Prove that the $q(x)=X^2+3$ is irreducible over $\Q[\sqrt{2}]$. Is my proof correct?
Proof. Since it is a polynomial of second degree it factors iff it has $2$ polynomials of degree $1$. Since we are looking for a factorization over $F[x]$ where $F$ is a field.The factorization is unique.
Now I know factorization is always possible over $\Bbb C$. So $(X^2-i\sqrt{3})(X^2+i\sqrt{3})$.!!! And this factorization is unique. And it cannot be factored in any other way to any subfields of $\Bbb C$!!. (I use this fact by intuition don't know why???). So only job left is to prove that $$i\sqrt{3}$$ does not belong to $\Q[\sqrt{2}]$. Say for contradiction it does then $$i\sqrt{3}=a+b\sqrt{2}$$ ......$$\sqrt{2} =\frac{a^2+2b^2+3}{ab} $$ where a,b are integers so we have a contradiction. Does my proof miss a step where I should prove something that I have taken for granted? Is it bulletproof and complete? Also. Another way to go is that this polynomial is equal to the minimal polynomial of the extension $\Q[i\sqrt{3}]:\Q[\sqrt{2}]$. But where I stuck is that $$X^2+3$$ is irreducible over $\Q$ and $ i\sqrt{3}$is a root so $\Q[i\sqrt{3}]:\Q$ is of degree 2 but that doesn't make sense since $$[\Q[i\sqrt{3}]:\Q]=[\Q[i\sqrt{3}]:\Q[\sqrt{2}] ][\Q[\sqrt{2}]:\Q]$$ so $2=2 *1$ which means $[\Q[i\sqrt{3}]=\Q[\sqrt{2}]$ which is a contradiction. Am I correct? Any help on how to do a proof with the second method?

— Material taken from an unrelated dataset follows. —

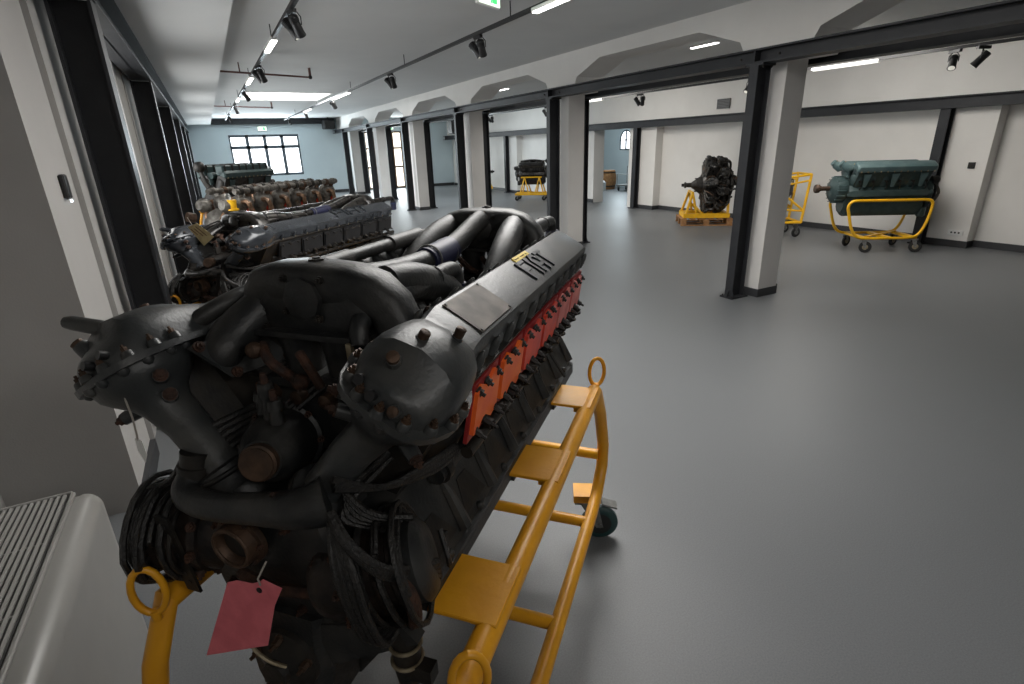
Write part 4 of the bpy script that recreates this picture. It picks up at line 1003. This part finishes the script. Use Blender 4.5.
for x in (-.20,.15,.52): pbox('cross_member',(x,0,.215),(.08,.54,.035),'yellow2',gc)
m=MB(); m.prism([(-.2,-.26,.23),(.52,.26,.23),(.52,.20,.23),(-.14,-.26,.23)],(0,0,.02),'yellow2'); m.build('diagonal_plate',gc,smooth=False)
for x in (-.28,.40): pbox('engine_bearer',(x,0,.77),(.05,.52,.03),'yellow2',gc)
# radial engines ----------------------------------------------------------------
def make_radial(root, z0=.80, R0=.24, R1=.54, k='black_engine'):
    m=MB(); m.lathe((-.22,0,z0),(1,0,0),[(0,.17),(.06,.24),(.30,.25),(.42,.23),(.46,.26),(.60,.25),(.64,.15)],k,26); m.build('crankcase',root,angle=40)
    m=MB(); m.lathe((-.22,0,z0),(-1,0,0),[(0,.18),(.05,.165),(.13,.10),(.19,.065),(.20,.05),(.30,.045),(.31,.062),(.34,.062),(.35,.035),(.40,.03)],'silver' if False else 'iron',22)
    for j in range(10): an=2*PI*j/10; m.box((-.29,math.cos(an)*.135,z0+math.sin(an)*.135),(.12,.012,.02),'engine')
    m.build('nose_case',root,angle=40)
    m=MB()
    m.lathe((0,0,0),(0,0,1),[(R0,.075)]+[q for i in range(13) for q in ((R0+.02+i*.018,.072 if i%1 else .082),(R0+.026+i*.018,.098),(R0+.029+i*.018,.098),(R0+.033+i*.018,.078))]+[(R1-.03,.09)],k,16)
    m.box((0,0,R1-.01),(.16,.15,.07),k,bev=.02); m.box((-.05,.05,R1+.02),(.07,.07,.06),'engine',bev=.015); m.box((-.05,-.05,R1+.02),(.07,.07,.06),'engine',bev=.015)
    m.tube([(-.12,.03,R0),(-.10,.06,R1)],.011,'silver',6); m.tube([(-.12,-.03,R0),(-.10,-.06,R1)],.011,'silver',6)
    m.tube([(.08,.0,R1-.02),(.14,.02,R1-.08),(.16,.04,R0+.1),(.15,.05,R0)],.026,'iron',8,n=3)
    m.cyl((0,.08,R1-.03),(0,.12,R1-.01),.012,'bronze',seg=6); m.tube([(0,.11,R1),(-.08,.12,R1-.10),(-.13,.06,R0+.06)],.006,'copper',5,n=3)
    cyl=m.build('cylinder',root,angle=35)
    first=True
    for row,(x,off) in enumerate(((-.06,0.),(.16,PI/9))):
        for j in range(9):
            o = cyl if first else cyl.copy()
            if not first: C.objects.link(o); o.parent=root
            first=False; o.location=(x,0,z0); o.rotation_euler=(off+2*PI*j/9,0,0)
    m=MB(); m.torus((.33,0,z0),(1,0,0),.30,.03,'iron',30); 
    for j in range(6): an=2*PI*j/6+.3; m.tube([(.33,math.cos(an)*.3,z0+math.sin(an)*.3),(.42,math.cos(an)*.25,z0+math.sin(an)*.25)],.02,'iron',6)
    m.lathe((.42,.08,z0+.1),(1,0,0),[(0,.06),(.12,.06),(.14,.03)],'bronze',12); m.lathe((.42,-.10,z0+.05),(1,0,0),[(0,.07),(.10,.06)],'iron',12)
    m.build('exhaust_collector',root)
RA = math.atan2(-.60,.80)
def radial_stand(root):
    for y in (-.32,.32):
        pbox('base_rail',(0,y,.20),(.92,.06,.09),'yellow2',root)
        m=MB(); m.tube([(-.42,y,.22),(-.30,y*.75,.66)],.028,'yellow2',8); m.tube([(-.20,y,.22),(-.30,y*.75,.66)],.024,'yellow2',8); m.build('upright',root)
        m=MB(); m.tube([(.42,y,.22),(.42,y*.9,.44)],.028,'yellow2',8); m.build('rear_post',root); m=MB(); m.tube([(-.10,y,.24),(-.28,y*.8,.45)],.02,'yellow2',8); m.build('brace',root)
    for x in (-.43,.43): pbox('cross_beam',(x,0,.20),(.07,.68,.09),'yellow2',root)
    m=MB(); m.tube([(-.30,-.26,.66),(-.30,.26,.66)],.028,'yellow2',8); m.tube([(.42,-.3,.44),(.42,.3,.44)],.024,'yellow2',8); m.build('cradle_bar',root)
r1 = thing('aircraft_engine','black two-row radial aircraft engine with finned cylinders','engine',(9.32,8.36,0),RA); make_radial(r1)
rs = thing('engine_stand','low yellow steel stand on a wooden pallet under the radial engine','stand',(9.22,8.42,0),RA); radial_stand(rs)
p = thing('pallet','orange-brown wooden pallet under the yellow stand of the radial engine','pallet',(9.22,8.42,0),RA)
for i in range(6): pbox('top_board',(-.46+.184*i,0,.135),(.11,.82,.02),'wood',p)
for y in (-.36,0,.36):
    pbox('bottom_board',(0,y,.01),(1.04,.09,.02),'wood',p)
    for x in (-.46,0,.46): pbox('block',(x,y,.0725),(.11,.09,.105),'wood',p)
r2 = copy_tree(r1); r2.location=(9.20,19.75,-.03); r2.rotation_euler=(0,0,2.9); tag(r2,'black radial engine half hidden behind the third pillar far away','engine')
s2 = thing('engine_stand','yellow wheeled stand mostly hidden behind the third pillar far away','stand',(9.20,19.75,0),2.9); radial_stand(s2)
for a in (-.4,.4):
    for b in (-.3,.3): caster(s2,a,b,.06,top=.158)
# black V engine on A-frame stand far right -----------------------------------
BA = math.atan2(-.62,.80)+PI
b1 = thing('aircraft_engine','black V-type aircraft engine raised on a yellow trestle in the far bay','engine',(9.25,15.75,0),BA)
far_v12(b1,'black_engine','black_engine','black_engine',z0=.82,L=.82,bh=.30,prop=True)
bc = thing('engine_stand','yellow trestle stand on wheels under the far black engine','stand',(9.25,15.75,0),BA)
for y in (-.30,.30):
    pbox('base_rail',(0,y,.20),(1.05,.07,.06),'yellow2',bc)
    m=MB()
    for x in (-.26,.22): m.tube([(x-.14,y,.22),(x,y*.7,.72)],.022,'yellow2',8); m.tube([(x+.14,y,.22),(x,y*.7,.72)],.022,'yellow2',8)
    m.tube([(-.34,y*.7,.72),(.34,y*.7,.72)],.022,'yellow2',8); m.build('trestle',bc)
for x in (-.5,.5): pbox('cross_beam',(x,0,.20),(.06,.66,.06),'yellow2',bc)
for a in (-.44,.44):
    for b in (-.28,.28): caster(bc,a,b,.07,'tyreblack','black',rot=.4,top=.178)
# yellow frame with engine, half behind the near pillar ------------------------
FA = math.atan2(-.55,.83)
fc = thing('engine_stand','tall yellow triangulated frame on casters showing beside the near pillar','stand',(9.13,6.45,0),FA)
for y in (-.28,.28):
    m=MB()
    P_=[(-.5,y,.26),(.20,y,.26),(.26,y,1.08),(-.26,y,1.02)]
    m.tube([P_[0],P_[1]],.024,'yellow2',8); m.tube([P_[1],P_[2]],.024,'yellow2',8); m.tube([P_[2],P_[3]],.020,'yellow2',8)
    m.tube([(.22,y,.46),(-.22,y,.80)],.018,'yellow2',8); m.tube([(.22,y,.46),(-.3,y,.50)],.018,'yellow2',8); m.tube([(-.40,y,.26),(-.12,y,.74)],.018,'yellow2',8); m.tube([(.245,y,.98),(-.2,y,.90)],.016,'yellow2',8)
    m.build('side_frame',fc)
for x,z in ((-.48,.26),(.20,.26),(.26,1.08)):
    m=MB(); m.tube([(x,-.28,z),(x,.28,z)],.02,'yellow2',8); m.build('cross_tube',fc)
for x in (-.42,.12):
    for y in (-.26,.26): caster(fc,x,y,.085,'tyreblack','zinc',rot=.3,top=.245)
fe = thing('aircraft_engine','small dark engine inside the tall yellow frame behind the near pillar','engine',(9.09,6.47,0),FA)
m=MB(); m.lathe((-.30,0,.80),(1,0,0),[(0,.12),(.1,.17),(.32,.17),(.40,.10)],'iron',18); m.build('crankcase',fe)
for j in range(5):
    an=2*PI*j/5+.3; d=V((0,math.sin(an),math.cos(an))); m=MB()
    m.lathe(V((-.12,0,.80))+d*.14,d,[(0,.055)]+[q for i in range(6) for q in ((.01+i*.018,.055),(.014+i*.018,.072),(.02+i*.018,.072),(.024+i*.018,.055))]+[(.14,.06),(.16,.04)],'black_engine',12); m.build('cylinder',fe,angle=35)
m=MB(); m.lathe((.06,.0,.90),(1,0,0),[(0,.06),(.06,.06),(.08,.04)],'zinc',14); m.torus((.10,.0,.93),(1,0,0),.06,.012,'iron'); m.tube([(.05,.05,.8),(.14,.02,.76),(.12,0,.66),(.04,0,.62)],.012,'copper',6,n=3); m.build('accessory_drive',fe)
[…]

A monic quadratic polynomial $f(x)$ over a field $K$ is reducible if and only if it can be written as $(x-a)(x-b)$ with $a,b\in K$. Now take $f(x)=x^2+3$ and $K=\mathbb{Q}[\sqrt{2}]$. We have $a=x_1+y_1\sqrt{2}$ and $b=x_2+y_2\sqrt{2}$. Compute $(x-a)(x-b)$ and compare it with $x^2+3$.
Remark: The degree $[L:K]$ is only defined for $K\subseteq L$. This is not the case with your two fields.